In reply to Prof Becker, whether the average Iraqi is better off is a tough call. He has greater freedom (for now), but not greater economic prosperity and now faces the threat of terrorist attacks every day. Security is under severe strain. Although the Iraqis supported the overthrow of Saddam at the time, the worsening conditions mean that their view now might be different. That said, I accept that nation building takes years, and did so even in Germany and Japan after WWII.
Wes,
Blair was trying to convince the UN that Saddam was in breach of UN resolutions and therefore another resolution should be passed authorising the war.

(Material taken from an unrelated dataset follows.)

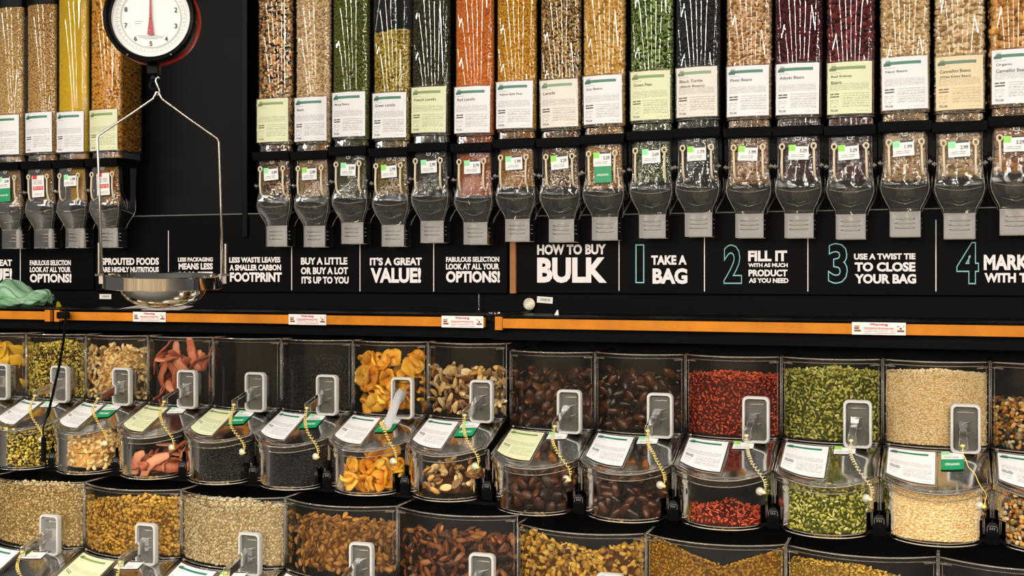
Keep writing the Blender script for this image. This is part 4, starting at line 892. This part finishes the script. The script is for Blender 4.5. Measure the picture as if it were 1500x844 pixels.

When that wasn't forthcoming, he wanted everyone to believe that the alleged breaches justified war without a further resolution. I know it didn't matter what he thought, that's the whole point about why he was trying to gain UN endorsement.
As to the threat from WMD, I repeat what I said before - it was not a threat of direct attack but that, at some point, Saddam might pass WMD stocks to terrorists who would use them in Britain. Invading could recover those stocks before that happened, hence it was not the case that Blair would not have invaded had he known Saddam possessed WMD.